Write out exactly the lines of the entries below from the one holding "Build this scene" to the one holding "R = math.radians", inclusive, and leave out all other lines.

------ PROVIDED RECORDS ------

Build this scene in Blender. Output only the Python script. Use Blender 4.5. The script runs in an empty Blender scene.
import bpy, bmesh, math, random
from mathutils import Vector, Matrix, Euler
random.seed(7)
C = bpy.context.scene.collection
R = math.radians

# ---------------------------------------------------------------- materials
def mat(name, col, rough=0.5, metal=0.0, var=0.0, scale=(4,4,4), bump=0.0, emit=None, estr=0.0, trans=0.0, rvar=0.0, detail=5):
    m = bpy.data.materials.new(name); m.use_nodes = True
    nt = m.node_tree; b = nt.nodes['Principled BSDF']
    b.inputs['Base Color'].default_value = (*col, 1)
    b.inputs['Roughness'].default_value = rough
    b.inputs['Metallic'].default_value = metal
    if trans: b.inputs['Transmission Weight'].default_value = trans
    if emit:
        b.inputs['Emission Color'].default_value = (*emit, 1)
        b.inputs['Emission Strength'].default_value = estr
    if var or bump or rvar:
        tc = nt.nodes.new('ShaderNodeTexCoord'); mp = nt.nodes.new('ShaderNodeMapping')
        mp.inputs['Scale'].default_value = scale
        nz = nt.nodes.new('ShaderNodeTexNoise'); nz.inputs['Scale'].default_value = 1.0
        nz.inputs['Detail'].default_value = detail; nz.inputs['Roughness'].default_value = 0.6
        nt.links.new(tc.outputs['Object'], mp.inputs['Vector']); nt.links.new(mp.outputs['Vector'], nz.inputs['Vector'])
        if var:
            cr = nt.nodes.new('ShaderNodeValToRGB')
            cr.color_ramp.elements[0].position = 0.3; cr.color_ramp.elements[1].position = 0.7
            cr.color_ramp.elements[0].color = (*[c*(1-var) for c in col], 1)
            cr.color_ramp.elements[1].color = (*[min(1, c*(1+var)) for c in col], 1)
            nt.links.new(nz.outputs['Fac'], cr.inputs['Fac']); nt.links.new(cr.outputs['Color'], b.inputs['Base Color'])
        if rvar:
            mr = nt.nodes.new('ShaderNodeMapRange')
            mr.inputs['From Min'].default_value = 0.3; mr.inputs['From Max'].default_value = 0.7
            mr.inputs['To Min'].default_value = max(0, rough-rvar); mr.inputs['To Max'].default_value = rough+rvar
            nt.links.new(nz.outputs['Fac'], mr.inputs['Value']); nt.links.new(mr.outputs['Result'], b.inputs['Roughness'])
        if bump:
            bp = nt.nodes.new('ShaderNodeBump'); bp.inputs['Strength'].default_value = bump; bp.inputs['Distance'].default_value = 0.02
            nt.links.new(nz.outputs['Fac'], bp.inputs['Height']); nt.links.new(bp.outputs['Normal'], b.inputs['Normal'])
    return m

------
------ PROVIDED RECORDS ------

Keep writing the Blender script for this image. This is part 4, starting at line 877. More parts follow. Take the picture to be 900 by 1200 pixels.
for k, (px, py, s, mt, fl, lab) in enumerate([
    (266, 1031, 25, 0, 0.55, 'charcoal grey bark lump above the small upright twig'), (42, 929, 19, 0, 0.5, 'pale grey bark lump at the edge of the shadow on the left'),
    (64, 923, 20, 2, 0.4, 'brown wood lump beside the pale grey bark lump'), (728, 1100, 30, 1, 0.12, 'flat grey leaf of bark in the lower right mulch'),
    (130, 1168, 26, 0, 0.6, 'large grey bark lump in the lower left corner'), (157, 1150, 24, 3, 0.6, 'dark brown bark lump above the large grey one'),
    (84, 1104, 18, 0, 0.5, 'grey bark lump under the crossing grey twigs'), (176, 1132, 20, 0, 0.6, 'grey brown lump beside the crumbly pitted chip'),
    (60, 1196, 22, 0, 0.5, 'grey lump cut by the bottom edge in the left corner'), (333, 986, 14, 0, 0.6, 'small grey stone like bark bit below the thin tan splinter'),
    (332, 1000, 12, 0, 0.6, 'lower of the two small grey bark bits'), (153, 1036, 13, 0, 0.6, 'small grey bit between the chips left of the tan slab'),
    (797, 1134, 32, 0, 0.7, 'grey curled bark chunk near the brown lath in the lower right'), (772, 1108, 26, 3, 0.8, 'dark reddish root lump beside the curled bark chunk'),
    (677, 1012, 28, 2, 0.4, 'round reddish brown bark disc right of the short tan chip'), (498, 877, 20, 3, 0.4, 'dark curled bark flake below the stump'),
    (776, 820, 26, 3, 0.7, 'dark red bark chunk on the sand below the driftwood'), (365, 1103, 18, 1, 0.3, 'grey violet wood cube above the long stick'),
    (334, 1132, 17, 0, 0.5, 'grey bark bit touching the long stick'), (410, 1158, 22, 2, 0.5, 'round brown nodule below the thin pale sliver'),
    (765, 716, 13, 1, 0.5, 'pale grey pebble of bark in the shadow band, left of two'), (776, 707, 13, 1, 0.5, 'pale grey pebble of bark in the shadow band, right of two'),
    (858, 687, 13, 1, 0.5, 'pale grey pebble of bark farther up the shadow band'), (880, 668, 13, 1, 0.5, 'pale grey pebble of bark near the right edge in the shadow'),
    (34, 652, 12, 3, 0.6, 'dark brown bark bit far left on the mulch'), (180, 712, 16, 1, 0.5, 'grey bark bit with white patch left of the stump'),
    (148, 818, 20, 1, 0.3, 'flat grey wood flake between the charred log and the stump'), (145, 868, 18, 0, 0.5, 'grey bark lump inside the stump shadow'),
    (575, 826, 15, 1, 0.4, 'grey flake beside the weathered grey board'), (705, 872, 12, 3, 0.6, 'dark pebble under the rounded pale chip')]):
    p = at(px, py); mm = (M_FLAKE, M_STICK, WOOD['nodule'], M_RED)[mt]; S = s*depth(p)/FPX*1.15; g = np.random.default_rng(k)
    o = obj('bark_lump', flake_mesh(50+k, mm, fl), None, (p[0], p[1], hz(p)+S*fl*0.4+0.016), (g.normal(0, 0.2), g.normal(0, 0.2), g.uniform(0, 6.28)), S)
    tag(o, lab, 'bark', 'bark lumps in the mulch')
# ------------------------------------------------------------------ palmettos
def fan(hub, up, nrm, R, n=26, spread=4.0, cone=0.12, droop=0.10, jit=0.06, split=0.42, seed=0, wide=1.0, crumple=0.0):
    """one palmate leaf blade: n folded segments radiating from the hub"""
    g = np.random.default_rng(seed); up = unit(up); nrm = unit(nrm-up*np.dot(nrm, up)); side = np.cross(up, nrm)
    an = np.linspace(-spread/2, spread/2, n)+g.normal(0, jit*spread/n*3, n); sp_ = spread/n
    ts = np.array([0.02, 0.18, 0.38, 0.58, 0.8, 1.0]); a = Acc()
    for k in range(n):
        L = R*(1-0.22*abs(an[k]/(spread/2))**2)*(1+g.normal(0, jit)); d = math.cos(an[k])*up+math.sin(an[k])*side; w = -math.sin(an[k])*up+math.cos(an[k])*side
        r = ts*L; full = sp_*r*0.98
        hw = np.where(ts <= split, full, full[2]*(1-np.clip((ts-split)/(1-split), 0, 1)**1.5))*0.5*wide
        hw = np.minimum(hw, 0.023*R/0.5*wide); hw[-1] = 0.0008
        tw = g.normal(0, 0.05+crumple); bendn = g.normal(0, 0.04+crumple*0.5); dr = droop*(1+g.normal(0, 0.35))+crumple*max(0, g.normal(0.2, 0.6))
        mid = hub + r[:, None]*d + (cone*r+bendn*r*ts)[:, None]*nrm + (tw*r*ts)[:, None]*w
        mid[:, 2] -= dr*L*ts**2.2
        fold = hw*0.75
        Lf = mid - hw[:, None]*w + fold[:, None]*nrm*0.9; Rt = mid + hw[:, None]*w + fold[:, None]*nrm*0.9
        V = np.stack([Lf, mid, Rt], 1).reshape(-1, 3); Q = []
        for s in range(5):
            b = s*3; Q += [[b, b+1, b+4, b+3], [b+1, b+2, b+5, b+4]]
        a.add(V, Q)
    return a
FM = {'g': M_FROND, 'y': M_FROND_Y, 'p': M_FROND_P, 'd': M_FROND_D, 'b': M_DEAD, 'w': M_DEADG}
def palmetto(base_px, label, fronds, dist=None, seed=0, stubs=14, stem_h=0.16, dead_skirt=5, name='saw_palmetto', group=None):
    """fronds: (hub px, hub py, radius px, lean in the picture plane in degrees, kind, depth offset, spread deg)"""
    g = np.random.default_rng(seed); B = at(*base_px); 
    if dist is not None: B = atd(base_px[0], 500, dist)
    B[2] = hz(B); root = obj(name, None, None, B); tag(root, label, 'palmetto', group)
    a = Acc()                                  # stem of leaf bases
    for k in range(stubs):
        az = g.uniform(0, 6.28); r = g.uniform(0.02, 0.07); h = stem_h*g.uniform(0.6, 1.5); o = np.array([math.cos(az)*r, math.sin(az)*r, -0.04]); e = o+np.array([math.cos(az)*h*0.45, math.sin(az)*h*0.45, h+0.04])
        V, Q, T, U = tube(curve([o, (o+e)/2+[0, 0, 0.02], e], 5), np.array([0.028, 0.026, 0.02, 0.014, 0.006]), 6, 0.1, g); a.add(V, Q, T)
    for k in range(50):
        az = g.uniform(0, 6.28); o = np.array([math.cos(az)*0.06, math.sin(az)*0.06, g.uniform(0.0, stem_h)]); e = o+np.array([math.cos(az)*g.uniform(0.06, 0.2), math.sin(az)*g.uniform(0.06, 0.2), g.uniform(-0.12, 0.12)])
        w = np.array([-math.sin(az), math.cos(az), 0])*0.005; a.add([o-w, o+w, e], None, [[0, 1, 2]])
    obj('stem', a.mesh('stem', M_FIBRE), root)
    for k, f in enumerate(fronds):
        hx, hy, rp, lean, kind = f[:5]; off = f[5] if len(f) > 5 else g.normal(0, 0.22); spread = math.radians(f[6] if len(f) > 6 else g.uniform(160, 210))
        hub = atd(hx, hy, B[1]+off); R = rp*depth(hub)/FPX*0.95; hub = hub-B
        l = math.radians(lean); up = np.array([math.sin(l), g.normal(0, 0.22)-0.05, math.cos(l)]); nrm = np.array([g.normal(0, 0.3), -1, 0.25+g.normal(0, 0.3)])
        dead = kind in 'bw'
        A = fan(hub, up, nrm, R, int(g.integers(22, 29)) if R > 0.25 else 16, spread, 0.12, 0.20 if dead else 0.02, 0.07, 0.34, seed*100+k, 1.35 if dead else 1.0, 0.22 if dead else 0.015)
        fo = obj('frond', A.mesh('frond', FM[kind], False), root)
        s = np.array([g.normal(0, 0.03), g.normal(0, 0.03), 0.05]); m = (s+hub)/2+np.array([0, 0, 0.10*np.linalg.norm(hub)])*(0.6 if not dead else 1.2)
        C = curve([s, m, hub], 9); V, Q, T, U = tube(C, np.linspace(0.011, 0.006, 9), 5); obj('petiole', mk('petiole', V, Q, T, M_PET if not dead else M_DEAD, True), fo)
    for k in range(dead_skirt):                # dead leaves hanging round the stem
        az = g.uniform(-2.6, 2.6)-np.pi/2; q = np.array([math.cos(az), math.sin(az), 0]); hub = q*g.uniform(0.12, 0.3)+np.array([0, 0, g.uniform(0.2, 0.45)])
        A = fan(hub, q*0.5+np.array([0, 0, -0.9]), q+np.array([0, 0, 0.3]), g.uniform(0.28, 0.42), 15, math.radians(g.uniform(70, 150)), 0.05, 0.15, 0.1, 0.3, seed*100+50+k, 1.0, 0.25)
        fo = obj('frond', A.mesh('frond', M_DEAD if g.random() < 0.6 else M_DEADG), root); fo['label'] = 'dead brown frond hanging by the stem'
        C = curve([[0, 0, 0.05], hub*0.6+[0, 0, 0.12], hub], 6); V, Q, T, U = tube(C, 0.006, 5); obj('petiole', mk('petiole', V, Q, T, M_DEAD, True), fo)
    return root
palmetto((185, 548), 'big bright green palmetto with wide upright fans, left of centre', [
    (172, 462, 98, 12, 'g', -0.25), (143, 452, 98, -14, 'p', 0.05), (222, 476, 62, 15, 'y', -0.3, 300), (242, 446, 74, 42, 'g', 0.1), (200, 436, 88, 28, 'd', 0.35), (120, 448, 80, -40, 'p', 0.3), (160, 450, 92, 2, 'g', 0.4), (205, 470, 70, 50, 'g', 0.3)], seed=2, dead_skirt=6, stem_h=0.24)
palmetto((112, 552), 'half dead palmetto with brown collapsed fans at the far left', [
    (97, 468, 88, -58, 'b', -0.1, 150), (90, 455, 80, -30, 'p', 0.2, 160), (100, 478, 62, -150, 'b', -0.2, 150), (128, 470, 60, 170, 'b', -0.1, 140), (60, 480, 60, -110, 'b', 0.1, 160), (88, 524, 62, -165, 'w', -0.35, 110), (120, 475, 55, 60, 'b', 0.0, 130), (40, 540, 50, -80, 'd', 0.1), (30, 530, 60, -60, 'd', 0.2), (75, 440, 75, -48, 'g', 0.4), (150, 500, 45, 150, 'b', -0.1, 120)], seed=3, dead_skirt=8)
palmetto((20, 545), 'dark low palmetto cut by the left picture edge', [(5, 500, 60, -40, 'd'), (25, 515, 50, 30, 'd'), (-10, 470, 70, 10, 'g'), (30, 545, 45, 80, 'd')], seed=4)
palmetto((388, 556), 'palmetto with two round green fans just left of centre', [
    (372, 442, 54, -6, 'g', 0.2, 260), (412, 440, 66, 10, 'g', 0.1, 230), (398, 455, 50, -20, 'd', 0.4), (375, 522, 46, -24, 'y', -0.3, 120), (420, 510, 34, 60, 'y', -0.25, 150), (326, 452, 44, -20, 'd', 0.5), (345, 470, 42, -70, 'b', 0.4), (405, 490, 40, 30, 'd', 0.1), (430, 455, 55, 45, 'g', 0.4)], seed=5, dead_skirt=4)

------
------ PROVIDED RECORDS ------

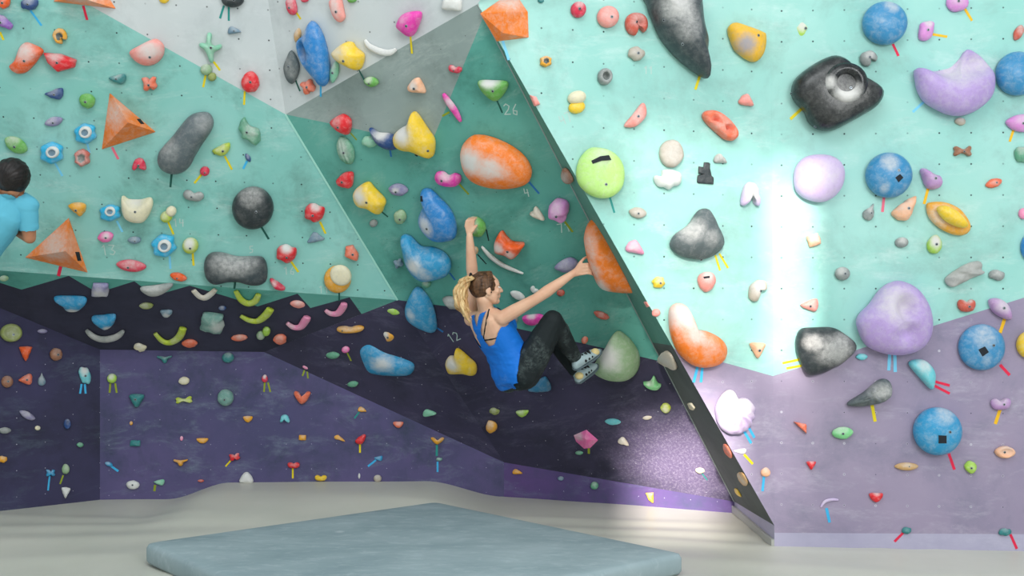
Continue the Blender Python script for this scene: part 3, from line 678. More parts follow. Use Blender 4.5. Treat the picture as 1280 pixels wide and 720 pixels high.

------

- [EXERCISE ANSWER]
Build this scene in Blender. Output only the Python script. Use Blender 4.5. The script runs in an empty Blender scene.
import bpy, bmesh, math, random
from mathutils import Vector, Matrix, Euler
random.seed(7)
C = bpy.context.scene.collection
R = math.radians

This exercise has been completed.